Say what you will about Andrew Sullivan but, he did a good job with highlighting some parts of the speech. I saw the speech on Cspan2 and it was eloquent and powerful in a subduded way. He really weaved everything into it and you felt you were listening to a master speaker.
What I enjoyed is that for months people and the media has been dumping on him, twisting his words and meaning and trying to pin him into a certain storyline that was false.
Today, he answered his critics in a very classy way. Especially the media.
This is more like it (his speech last night at DePaul University). The war is his issue; and it is his ace against Clinton:
The conventional thinking in Washington has a way of buying into stories that make political sense even if they don't make practical sense. We were told that the only way to prevent Iraq from getting nuclear weapons was with military force. Some leading Democrats echoed the Administration's erroneous line that there was a connection between Saddam Hussein and al Qaeda. We were counseled by some of the most experienced voices in Washington that the only way for Democrats to look tough was to talk, act and vote like a Republican.
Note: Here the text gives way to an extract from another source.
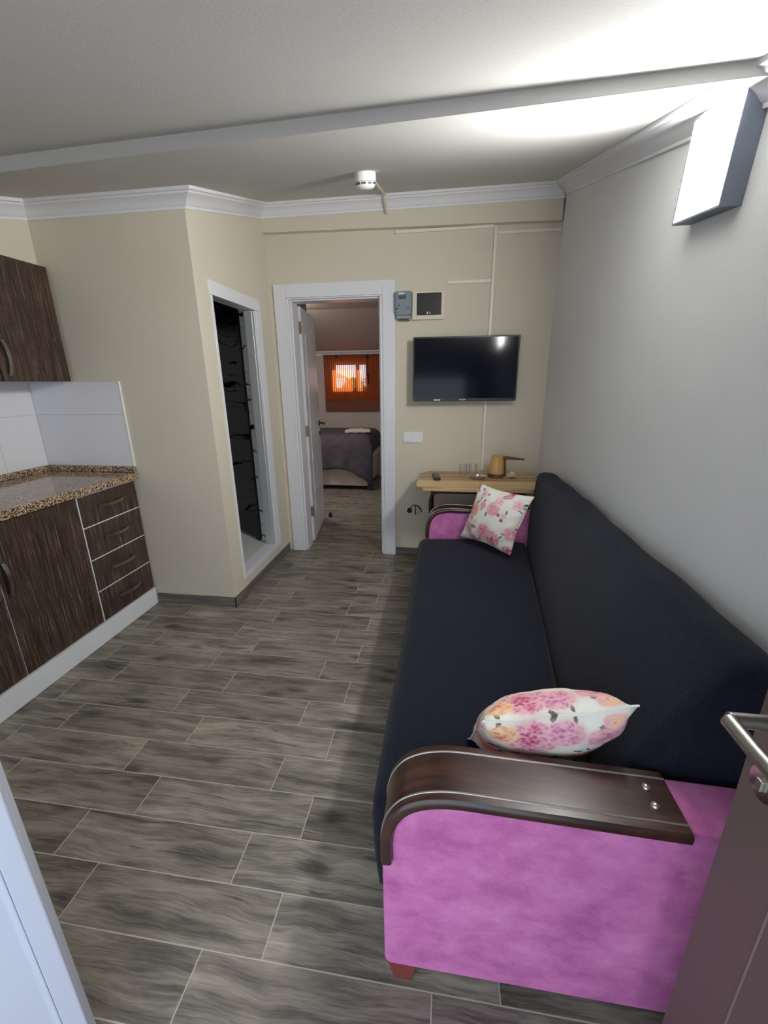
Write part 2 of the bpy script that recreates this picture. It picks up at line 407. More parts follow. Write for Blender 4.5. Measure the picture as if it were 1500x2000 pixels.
# ------------------------------------------------------------------ mesh builder
class B:
    def __init__(self): self.v = []; self.f = []
    def add(self, vs, fs):
        n = len(self.v); self.v += [Vector(q) for q in vs]; self.f += [[i + n for i in f] for f in fs]; return self
    def box(self, x0, x1, y0, y1, z0, z1):
        vs = [(x0, y0, z0), (x1, y0, z0), (x1, y1, z0), (x0, y1, z0), (x0, y0, z1), (x1, y0, z1), (x1, y1, z1), (x0, y1, z1)]
        return self.add(vs, [(0, 3, 2, 1), (4, 5, 6, 7), (0, 1, 5, 4), (1, 2, 6, 5), (2, 3, 7, 6), (3, 0, 4, 7)])
    def obox(self, o, ax, ay, az):
        """box from corner o along three edge vectors"""
        o, ax, ay, az = map(Vector, (o, ax, ay, az))
        vs = [o, o + ax, o + ax + ay, o + ay, o + az, o + ax + az, o + ax + ay + az, o + ay + az]
        fs = [(0, 3, 2, 1), (4, 5, 6, 7), (0, 1, 5, 4), (1, 2, 6, 5), (2, 3, 7, 6), (3, 0, 4, 7)]
        if ax.cross(ay).dot(az) < 0: fs = [f[::-1] for f in fs]
        return self.add(vs, fs)
    def prism(self, poly, e):
        """planar polygon (3d points) extruded by vector e"""
        n = len(poly); e = Vector(e); p = [Vector(q) for q in poly]
        vs = p + [q + e for q in p]
        fs = [list(range(n))[::-1], list(range(n, 2 * n))] + [(i, (i + 1) % n, n + (i + 1) % n, n + i) for i in range(n)]
        return self.add(vs, fs)
    def loft(self, rings, caps=True, closed=True):
        n = len(rings[0]); vs = [q for r in rings for q in r]; fs = []
        for k in range(len(rings) - 1):
            for i in range(n if closed else n - 1):
                j = (i + 1) % n; fs.append((k * n + i, k * n + j, (k + 1) * n + j, (k + 1) * n + i))
        if caps and closed: fs.append(list(range(n))[::-1]); fs.append([(len(rings) - 1) * n + i for i in range(n)])
        return self.add(vs, fs)
    def tube(self, pts, r, seg=10, caps=True):
        pts = [Vector(q) for q in pts]; rings = []; prev = None
        for i, q in enumerate(pts):
            a_ = pts[max(i - 1, 0)]; b_ = pts[min(i + 1, len(pts) - 1)]; t = (b_ - a_).normalized()
            if prev is None:
                u = t.cross(Vector((0, 0, 1)))
                if u.length < 1e-3: u = t.cross(Vector((1, 0, 0)))
            else: u = prev - t * prev.dot(t)
            u.normalize(); prev = u; w = t.cross(u)
            rr = r[i] if isinstance(r, (list, tuple)) else r
            if 0 < i < len(pts) - 1:
                d1 = (q - a_).normalized(); d2 = (b_ - q).normalized(); k = max(0.4, math.cos(d1.angle(d2, 0) / 2))
            else: k = 1
            rings.append([q + (u * math.cos(2 * math.pi * s / seg) + w * math.sin(2 * math.pi * s / seg)) * rr for s in range(seg)])
        return self.loft(rings, caps)
    def lathe(self, o, prof, seg=28, caps=True):
        o = Vector(o)
        rings = [[o + Vector((r * math.cos(2 * math.pi * s / seg), r * math.sin(2 * math.pi * s / seg), z)) for s in range(seg)] for r, z in prof]
        return self.loft(rings, caps)
    def xform(self, mat): self.v = [mat @ q for q in self.v]; return self
    def build(self, name, mat, parent=None, bevel=0.0, smooth=False, seg=2, subsurf=0, kind=None, angle=40, local=None):
        me = bpy.data.meshes.new(name)
        off = Vector((0, 0, 0))
        if parent is not None:
            q = parent
            while q is not None: off += Vector(q.location); q = q.parent
        if local is not None: off = Vector(local)
        me.from_pydata([tuple(q - off) for q in self.v], [], self.f); me.update()
        bm = bmesh.new(); bm.from_mesh(me); bmesh.ops.recalc_face_normals(bm, faces=bm.faces[:]); bm.to_mesh(me); bm.free()
        o = bpy.data.objects.new(name, me); COL.objects.link(o)
        if mat: me.materials.append(M[mat])
        if parent is not None: o.parent = parent
        elif local is not None: o.location = off
        if bevel > 0:
            b = o.modifiers.new('bevel', 'BEVEL'); b.width = bevel; b.segments = seg; b.limit_method = 'ANGLE'; b.angle_limit = math.radians(35); b.harden_normals = True
            smooth = True
        if subsurf:
            s = o.modifiers.new('sub', 'SUBSURF'); s.levels = subsurf; s.render_levels = subsurf
        if smooth:
            me.polygons.foreach_set('use_smooth', [True] * len(me.polygons))
            if not subsurf: me.set_sharp_from_angle(angle=math.radians(angle))
        if kind: o['kind'] = kind
        return o
def tag(o, label=None, cat=None, group=None, kind=None):
    if label: o['label'] = label
    if cat: o['category'] = cat
    if group: o['group'] = group
    if kind: o['kind'] = kind
    return o
def thing(name, loc, label, cat, group=None, kind=None):
    o = bpy.data.objects.new(name, None); COL.objects.link(o); o.location = loc; o.empty_display_size = 0.05
    return tag(o, label, cat, group, kind)
def struct(name, b, mat, label, cat, **kw):
    o = b.build(name, mat, **kw); return tag(o, label, cat, None, 'structure')
def arc(cx, cy, r, a0, a1, n): return [(cx + r * math.cos(a0 + (a1 - a0) * i / n), cy + r * math.sin(a0 + (a1 - a0) * i / n)) for i in range(n + 1)]

# ================================================================== THE SETTING
struct('floor', B().box(-2.7, 1.2, FY - 0.1, 6.7, -0.12, 0.0), 'floor', 'grey brown wood look tiles laid in staggered rows through both rooms', 'floor')
struct('floor_terrace', B().box(-5, 5, -5.0, FY - 0.1, -0.16, -0.04), 'outdoor_stone', 'pale stone terrace outside the entrance', 'floor')

def slab(x0, x1, y0, y1, zf, th=0.12):
    return B().loft([[(x0, y0, zf(y0)), (x1, y0, zf(y0)), (x1, y0, zf(y0) + th), (x0, y0, zf(y0) + th)],
                     [(x0, y1, zf(y1)), (x1, y1, zf(y1)), (x1, y1, zf(y1) + th), (x0, y1, zf(y1) + th)]])
struct('ceiling', slab(-2.7, 0.95, FY - 0.12, D + 0.19, ceil_z), 'ceiling_paint', 'off-white plaster ceiling sloping down towards the viewer', 'ceiling')

def wall_prism(poly_yz, x0, x1):   # wall in a plane x = const
    return B().prism([(x0, y, z) for y, z in poly_yz], (x1 - x0, 0, 0))
up = 0.05
struct('wall_right', wall_prism([(FY - .12, 0), (D, 0), (D, ceil_z(D) + up), (FY - .12, ceil_z(FY - .12) + up)], R, R + 0.15), 'grey_paint', 'plain pale grey wall behind the sofa', 'wall')
# wall with the television, door opening x -1.205..-0.48, z < 2.02
b = B(); b.box(-0.48, R + 0.15, D, D + 0.19, 0, 2.75); b.box(-1.5, -1.205, D, D + 0.19, 0, 2.75); b.box(-1.205, -0.48, D, D + 0.19, 2.02, 2.75)
struct('wall_back', b, 'cream_paint', 'cream wall carrying the television and the bedroom doorway', 'wall')
struct('wall_kitchen', wall_prism([(FY, 0), (PY, 0), (PY, ceil_z(PY) + up), (FY, ceil_z(FY) + up)], KL - 0.12, KL), 'cream_paint', 'cream wall behind the kitchen units', 'wall')
struct('wall_kitchen_boxing', wall_prism([(FY, 2.04), (PY, 2.04), (PY, ceil_z(PY) + up), (FY, ceil_z(FY) + up - .3 if False else ceil_z(FY) + up), (FY, 2.04)][:4] if False else [(1.35, 2.04), (PY, 2.04), (PY, ceil_z(PY) + up), (1.35, ceil_z(1.35) + up)], KL, BK), 'cream_paint', 'cream boxed-out wall above the kitchen wall cabinets', 'wall')
b = B(); b.prism([(KL - .12, PY, 0), (PX, PY, 0), (PX, PY, ceil_z(PY) + up), (KL - .12, PY, ceil_z(PY) + up)], (0, 0.10, 0))
struct('wall_bathroom_front', b, 'cream_paint', 'cream wall beside the kitchen drawers', 'wall')
# bathroom side wall with opening y 2.457..3.04 , z .165..1.904
def side_piece(b_, y0, y1, z0, z1a, z1b): b_.prism([(PX, y0, z0), (PX, y1, z0), (PX, y1, z1b), (PX, y0, z1a)], (-0.09, 0, 0))
b = B(); top = lambda y: ceil_z(y) + up
side_piece(b, PY + 0.1, 2.445, 0, top(PY + .1), top(2.445)); side_piece(b, 3.06, D, 0, top(3.06), top(D)); side_piece(b, 2.445, 3.06, 0, 0.135, 0.135); side_piece(b, 2.445, 3.06, 1.93, top(2.445), top(3.06))
struct('wall_bathroom_side', b, 'cream_paint', 'cream wall with the raised bathroom doorway', 'wall')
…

As Ted Sorensen's old boss President Kennedy once said "the pursuit of peace is not as dramatic as the pursuit of war - and frequently the words of the pursuer fall on deaf ears." In the fall of 2002, those deaf ears were in Washington. They belonged to a President who didn't tell the whole truth to the American people; who disdained diplomacy and bullied allies; and who squandered our unity and the support of the world after 9/11.
But it doesn't end there. Because the American people weren't just failed by a President - they were failed by much of Washington. By a media that too often reported spin instead of facts. By a foreign policy elite that largely boarded the bandwagon for war. And most of all by the majority of a Congress - "a coequal branch of government" - that voted to give the President the open-ended authority to wage war that he uses to this day. Let's be clear: without that vote, there would be no war.
Then this: the most forthright declaration in this campaign that the detention and interrogation policies of this indecent and un-American administration must be ended, and repudiated:
To lead the world, we must lead by example. We must be willing to acknowledge our failings, not just trumpet our victories. And when I'm President, we'll reject torture - without exception or equivocation; we'll close Guantanamo; we'll be the country that credibly tells the dissidents in the prison camps around the world that America is your voice, America is your dream, America is your light of justice.
I've been waiting a long time to hear a politician say these words as starkly and as passionately as he or she should. McCain crumbled; Clinton is too careful. Obama has come through.